A snowy Saturday. (Surprise! That’s five in a row if anyone is counting.) The installers came to put in the new window. I cooked. Because, well, that seems to be what I do these days. I cook to write and write and cook and then write some more.
First, a velvety chicken stock from a leftover rotisserie carcass. Wings, skin, half an onion, 3 sliced garlic cloves. Boil till velvety. I had no celery, so used celery salt, which worked just fine. I did have some fresh whole mixed peppercorns, red and white and black, and they’re great in everything.
(Scribbling, as I cooked, on a yellow notepad for MIP. Wiping hands on chile pepper apron bought in Santa Fe for Valentine’s Day last year. Splashes of stock smear the ink a little, but I can still read it.)
Next up, the creme anglais or custard for the apple galette that was meant to be my main event. CR will eat custard by itself, and his mother sends packets of dry custard that’s really not bad, but I wanted to give it a try from scratch. Confession: I’d never used real vanilla bean before, and it was so interesting! What a delight to discover those teeny specks in vanilla flavored things are seeds! I loved the smell of it, and the stickiness. And I’ve never met an egg I didn’t want to separate, so that was fun too. When I finished it, stirring as instructed, over a pot of ice water, I carried a spoonful up to CR and his eyes widened satisfyingly. "That’s good!"
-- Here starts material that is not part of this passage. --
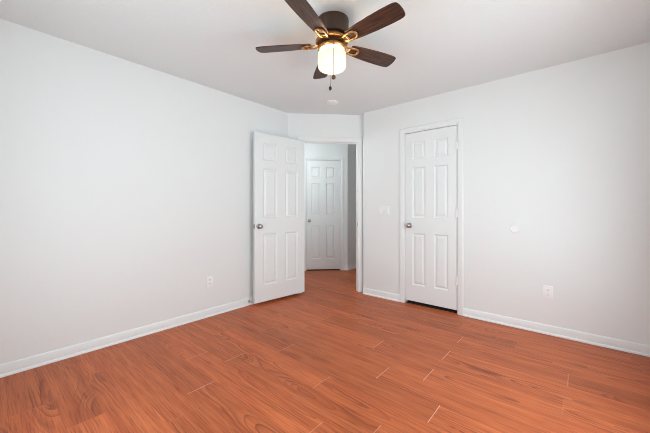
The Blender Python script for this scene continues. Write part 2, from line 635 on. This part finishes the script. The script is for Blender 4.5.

Since the guys were not finished, I decided to make the pastry for the galette, too. Here is another confession: I love cutting butter into flour with a pastry cutter. It’s such a satisfying job. I love adding ice water, too, and using my granite rolling pin, which stays so cold. (A friend of mine gave me the rolling pin when I was divorcing. It was a joke, but it’s fantastic, one of my favorite things. If I had to leave my kitchen with five things, it would be in the box.) This dough recipe uses apple cider vinegar, and I loved the way it smelled.
The window was finished (oh, happy day–it’s beautiful) and I went upstairs to write. Last night, I made some new charts and noticed some things I hadn’t realized about the main idea. I made a work list of things that need doing, which things must be rewritten now and which can wait until the end of the rough draft. A scene suddenly appeared ripe–as if the Girls sent up a whole script–so I wrote it, and it didn’t even have anything to do with food. A motivation appeared, rooted in something much darker than I knew.
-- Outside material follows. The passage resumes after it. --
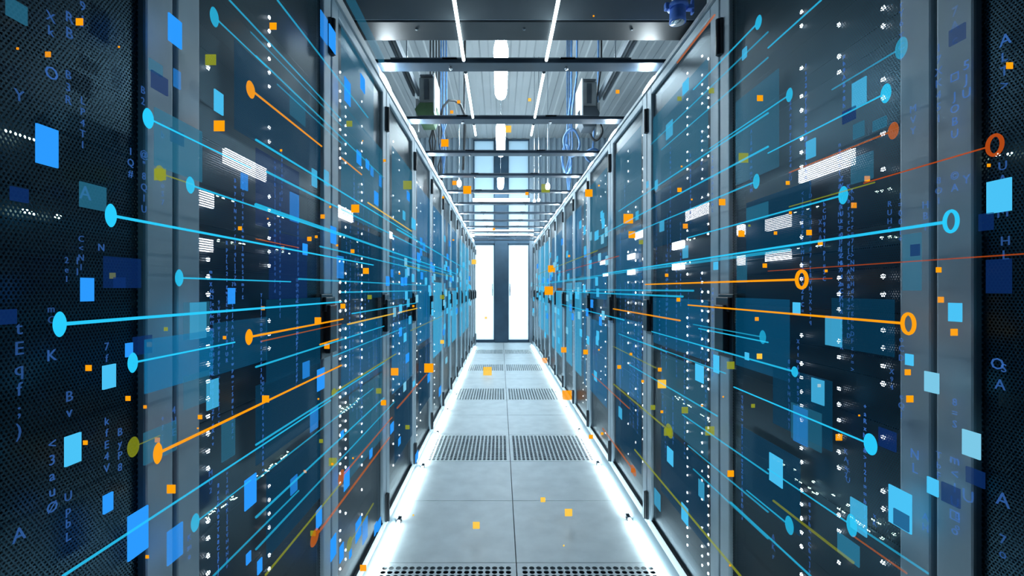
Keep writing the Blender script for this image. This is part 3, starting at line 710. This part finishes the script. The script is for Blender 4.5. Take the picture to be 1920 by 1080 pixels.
# ---- light streaks running along the rows toward the doors: end node (x, y), other end x, thickness px, colour, opacity, node (w, h, kind)
ST = [
 (278,222,470,4.5,'streak',.95,(20,38,'d')),(357,347,640,4,'streak',.8,(15,32,'d')),(208,404,700,4.5,'streak',.95,(21,44,'d')),(336,521,545,4,'streak',.75,(14,32,'d')),(112,608,640,6,'streak',.97,(25,48,'d')),(249,680,440,5,'streak',.9,(18,38,'d')),(366,980,470,4,'streak',.55,(15,34,'d')),(118,1080,620,5,'streak',.75,None),
 (402,32,500,4,'streak',.5,(16,36,'d')),(430,0,640,4,'streak',.45,None),(480,105,720,3.5,'streak',.45,None),(470,60,640,3,'streak',.3,None),(520,0,690,4,'streak',.45,None),(480,262,780,3.5,'streak',.75,None),(500,322,800,3.5,'streak',.65,None),(480,384,860,3.5,'streak',.7,(0,0,'')),(600,462,800,3,'streak',.6,None),(560,523,800,3,'streak',.5,None),(640,548,790,3,'streak',.6,None),(480,688,720,4,'streak',.7,None),(660,588,780,3,'streak',.7,None),(625,668,760,3,'streak',.5,None),(480,834,720,4,'streak',.6,None),(480,900,700,3.5,'streak',.4,None),(480,970,720,4.5,'streak',.5,None),(480,1030,740,4,'streak',.4,None),(400,1080,560,5,'streak',.4,None),(520,158,640,3,'streak',.3,None),(730,480,850,2.5,'streak',.6,None),(745,430,880,2.5,'streak',.7,None),
 (470,168,603,5,'orange',.8,(16,32,'d')),(640,296,678,4,'orange',.6,None),(690,380,772,3.5,'yellow',.7,None),(300,325,362,4,'olive',.6,(18,30,'d')),(296,850,640,6,'orange',.9,(16,40,'d')),(330,836,480,3,'brown',.6,None),(467,632,643,5,'orange',.95,(13,30,'d')),(490,640,640,3,'brown',.6,None),(652,608,738,4,'yellow',.75,None),(748,586,782,3,'yellow',.8,None),(600,646,634,4,'orange',.9,None),(626,736,742,3.5,'olive',.8,(8,16,'d')),(590,1008,730,5,'brown',.6,(16,30,'d')),(498,1078,640,5,'olive',.6,None),(640,895,735,4,'brown',.55,(12,28,'d')),(745,765,800,4,'brown',.5,None),(760,497,850,2,'olive',.7,None),(480,448,560,2.5,'brown',.7,None),(250,838,300,3,'olive',.5,(22,38,'d')),(655,1020,700,4,'olive',.5,(10,24,'d')),(770,620,830,2.5,'olive',.5,None),
 (1661,175,1440,4,'streak',.75,(20,36,'d')),(1480,178,1330,3.5,'streak',.6,(12,26,'d')),(1581,366,1290,4,'streak',.8,(18,34,'d')),(1783,415,1130,4,'streak',.85,(28,44,'r')),(1422,42,1300,4,'streak',.6,(12,26,'d')),(1418,340,1180,3.5,'streak',.6,(12,28,'d')),(1632,833,1376,4.5,'streak',.85,(26,40,'d')),(1597,985,1440,4,'streak',.65,(20,42,'d')),(1480,985,1400,4,'streak',.5,(16,34,'d')),(1490,697,1222,4,'streak',.75,(12,20,'d')),(1440,642,1310,3.5,'streak',.75,None),(1430,632,1300,3,'streak',.4,(12,26,'d')),(1540,0,1440,4.5,'streak',.6,None),(1440,108,1240,3.5,'streak',.35,None),(1440,60,1220,3.5,'streak',.35,None),(1440,212,1160,3.5,'streak',.5,None),(1440,275,1120,3.5,'streak',.6,None),(1300,545,1060,3,'streak',.5,None),(1280,556,1040,3,'streak',.6,None),(1360,700,1200,3,'streak',.55,None),(1345,780,1180,3.5,'streak',.5,None),(1440,888,1280,4,'streak',.5,None),(1440,960,1290,4,'streak',.4,None),(1440,1010,1300,4,'streak',.4,None),(1520,1080,1370,5,'streak',.5,None),(1740,1075,1610,6,'streak',.35,None),(1170,600,1050,2.5,'streak',.7,None),(1120,520,1010,2,'streak',.6,None),(1480,468,1000,2.5,'streak',.4,None),(1250,660,1160,3,'streak',.5,None),(1690,90,1560,4,'streak',.3,(24,40,'d')),
 (1703,607,1290,5,'orange',.95,(26,42,'r')),(1503,524,1210,4.5,'orange',.9,(22,36,'r')),(1275,601,1150,4,'orange',.8,None),(1865,272,1620,4,'red',.85,(32,42,'r')),(1675,245,1480,4.5,'brown',.55,(20,32,'d')),(1640,342,1480,3.5,'olive',.6,None),(1920,476,1440,3,'red',.7,None),(1255,808,1150,4,'olive',.65,(14,26,'d')),(1390,1082,1190,5,'olive',.7,None),(1340,28,1270,5,'brown',.7,None),(1600,1055,1450,7,'olive',.45,None),(1188,882,1130,4,'brown',.6,(10,18,'d')),(1180,766,1110,3,'brown',.5,None),(1160,480,1040,2,'red',.7,None),(1120,470,1010,2,'olive',.7,None),(1560,522,1500,3,'red',.7,None),(1700,1075,1600,5,'brown',.4,None),(1230,690,1150,3,'olive',.5,None),
]
for (px, py, xe, th, kind, al, node) in ST:
    off = OFFS.uniform(.052, .066)
    c, ppm, ppy = wall_at(px, py, off)
    Ye = c.x * F_PX / (xe - VX)
    t = thing('light_streak', None, 'light streak', c)
    # a slender rod; its thickness follows the one seen about a third of the way along
    Ym = c.y * .6 + Ye * .4
    r = th / 2 * Ym / F_PX * .68; al *= .8 if al > .8 else .62
    y0 = 0 if not (node and node[0]) else (node[0] / 2) / ppy
    MB().tube([(0, y0, 0), (0, Ye - c.y, 0)], r, 8).build('rod', glow(kind, al), t, True)
    nd = ''
    if node and node[0]:
        w, h, k = node
        ry, rz = w / 2 / ppy, h / 2 / ppm
        mb = MB()
        if k == 'd': mb.lens((0, 0, 0), .003, ry, rz, 24, 6); nd = ' with disc'
        else:
            mb.tube([(0, ry * .85 * math.cos(2*math.pi*j/28), rz * .88 * math.sin(2*math.pi*j/28)) for j in range(28)], .0026 * c.y / .7, 8, closed=True); nd = ' with ring'
        mb.build('end_disc' if k == 'd' else 'end_ring', glow(kind, min(.97, al * 1.12)), t, True)
    word = {'streak': 'cyan', 'orange': 'orange', 'yellow': 'yellow', 'olive': 'olive', 'brown': 'brown', 'red': 'dark red'}[kind]
    later(t, '%s %s streak%s' % ('bright' if al > .6 else 'dim', word, nd), c, 'light streak', 'light streaks running along the aisle')

# ---- columns of glowing characters standing on the doors
POOL = '0123456789ABCDEFHJKLMNPRTUVXYZabdeghkmnpqrstuvwxyz<>[]{}#&?/+='
def glyphs(px, ytop, size, text, al, kind='text', step=1.28, name='glyph_string', desc='dim blue character column'):
    cu = bpy.data.curves.new(name, 'FONT')
    cu.body = '\n'.join(text); cu.align_x = 'CENTER'; cu.align_y = 'TOP'; cu.resolution_u = 2
    c, ppm, ppy = wall_at(px, ytop, OFFS.uniform(.004, .010))
    cu.size = size / ppm / .72; cu.space_line = step * .72 / 1.0 * 1.15
    cu.extrude = .0004
    cu.materials.append(glow(kind, al))
    o = bpy.data.objects.new(name, cu); COL.objects.link(o)
    X = Vector((0, 1, 0)) if px < VX else Vector((0, -1, 0))
    Z = X.cross(Vector((0, 0, 1)))
    m = Matrix.Identity(4)
    for i in range(3): m[i][0] = X[i]; m[i][1] = (0, 0, 1)[i]; m[i][2] = Z[i]
    m.translation = c
    o.matrix_world = m
    mid = c.copy(); mid.z -= len(text) * cu.size * .45
    later(o, desc, mid, 'character string', 'columns of glowing characters')
rt = random.Random(77)
rnd = lambda n: ''.join(rt.choice(POOL) for _ in range(n))
for (px, yt, sz, tx, al) in (
 (36,598,26,'tEqf;)',.28),(36,985,26,'A',.35),(97,122,24,'O',.5),(97,652,22,'K',.4),(128,130,16,'B3R',.35),(98,820,20,'<3auØ',.4),(130,730,20,'Bv',.35),(128,920,17,'UpbL',.35),(36,165,22,'Y',.3),(200,640,15,'7fJ',.35),(155,180,14,'LP4TI',.35),(160,345,26,'A',.6),
 (152,440,12,'C<N1',.3),(245,275,14,'1Q#',.45),(268,160,14,'B2',.35),(270,280,14,'@"8Q1U',.35),(200,780,15,'kfE4V',.4),(225,800,15,'ByP8',.4),(190,455,14,'N',.4),(125,480,12,'2e1',.3),(305,225,13,'6b',.4),(305,340,11,'oS7',.3),(305,778,11,'+1:I',.4),(326,760,14,'4HE',.4),(355,1000,12,'Kme',.4),(395,880,11,'MU2',.35),(95,20,18,'Xk',.35),(130,20,20,'RB',.35),(155,0,18,'9J',.3),(96,570,14,'mC',.25),(145,480,14,'I1',.3),(265,960,12,'rS',.3),
 (1790,10,18,'7Ac',.2),(1885,60,22,'A',.5),(1883,95,18,'LT>',.35),(1790,135,15,'□',.5),(1790,170,16,'JOBU',.5),(1812,110,18,'5JU',.5),(1690,60,13,'TC9',.35),(1690,0,12,'rY6',.4),(1712,195,14,'MVY',.35),(1760,80,15,'I7XK45I',.35),(1790,320,15,'©A',.45),(1812,325,17,'Y',.4),(1880,300,17,'UA8H',.35),(1760,330,13,'8OI',.35),(1735,375,14,'HBT',.4),(1688,360,11,'1=00|+',.45),(1668,375,11,'RUHE',.4),
 (1690,628,12,'oCD',.4),(1672,690,10,'X94',.35),(1870,668,22,'O',.5),(1882,680,16,'S',.4),(1875,708,20,'A',.4),(1715,840,18,'NL',.5),(1760,845,13,'TbF',.45),(1790,745,14,'8=S',.45),(1790,850,18,'m<1U□o',.45),(1815,915,24,'U',.4),(1880,920,26,'A',.4),(1880,1000,18,'7o',.3),(1690,735,12,'eQI',.4),(1735,960,14,'AH',.4),(1795,960,13,'Bo',.4),(1640,960,10,'xK',.4),(1586,840,10,'KAx2',.35),(1538,410,10,'XRA4',.35),(1590,860,11,'1FU',.3),(1450,1000,12,'AKr',.3),(1880,385,20,'M',.3),(1885,440,18,'HL',.3)):
    glyphs(px, yt, sz, tx, round(al * .65, 2))
# finer columns on the doors farther in
for k in range(140):
    left = k % 2 == 0
    px = (rt.choice((rt.uniform(392, 600), rt.uniform(644, 712), rt.uniform(735, 772), rt.uniform(785, 840))) if left else rt.choice((rt.uniform(1160, 1205), rt.uniform(1228, 1340), rt.uniform(1380, 1680), rt.uniform(1066, 1135))))
    d = abs(px - VX); span = d * .95
    sz = 3.6 + 5.0 * d / 600
    yt = VY + rt.uniform(-.9, .75) * span
    n = rt.randint(8, 26)
    n = max(5, min(n, int((VY + d * 1.0 - yt) / (sz * 1.3))))
    glyphs(px, yt, sz, rnd(n), round(rt.uniform(.25, .5), 1), 'text', name='fine_glyph_string', desc='fine blue character column')
flush_labels()
# turn the character strings into plain meshes
bpy.context.view_layer.update()
dg = bpy.context.evaluated_depsgraph_get()
for o in [q for q in COL.objects if q.type == 'FONT']:
    me = bpy.data.meshes.new_from_object(o.evaluated_get(dg), depsgraph=dg)
    nm, mw, mat = o.name, o.matrix_world.copy(), o.data.materials[0]
    props = {k: o[k] for k in ('label', 'category', 'group')}
    cu = o.data
    bpy.data.objects.remove(o); bpy.data.curves.remove(cu)
    me.materials.clear(); me.materials.append(mat)
    n = bpy.data.objects.new(nm, me); COL.objects.link(n); n.matrix_world = mw
    for k, v in props.items(): n[k] = v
I ended up with eight solid pages in about an hour and a half, plus one of the tough scenes rewritten.
Then I ran and went back to cooking. The chicken/corn chowder simmering while I sliced apples and thought of a book I’m reading: Tomato Blessings and Radish Teachings, by Edward Espe Brown. Cooking as an exercise in mindfulness: when you wash the rice, wash the rice. I sliced the apples and measured flour and stirred the soup and tasted a pinch of dough, a misshappen piece of apple, admired the falls of peel from the scraper. I tried to get the peels off in a single curl, but didn’t succeed .
We ate the chowder. I strongly considered starting with the pie, it was so beautiful. We resisted, but not for long. We ate it warm.
Oh.
That crust, glistening with sugar, was flaky and perfect. The surprise dazzle of oranges in the apples instead of lemon made the flavors explode in our mouths. We ate tiny bites, admiring. Stopping. Looking. Tasting again. Those apples. That crust. The custard with its teeny seeds of vanilla (a wee bit too much, methinks, cut it back a little next time). Outside, the wind battered the trees again, and snow is falling again, but here inside, we had hot soup and warm pie and cold custard, made from scratch, and really a person could not ask for much more.
Buy this cookbook: DESSERTS THAT HAVE KILLED BETTER MEN THAN ME by Jeremy Jackson. I cooked and wrote like a madwoman over the chocolate torte last week, too.
>>Buy this cookbook<<
Um. Okay! 🙂 I take orders well (and love a good dessert–who doesn't?) I'll give it to the DH who is the Official Chef.
I’m officially hungry for chowder…at 8 a.m. Lovely post!
Aah, chicken corn chowder. One of my absolute favorites, especially on a cold winter day. I learned how to make a roux for this soup.
Sharyn, off to make a baked brie en croute for the first game, to serve with fig sauce, then almond crusted tilapia for dinner
Sharyn, that sounds like an elegant menu! I keep meaning to try baked brie.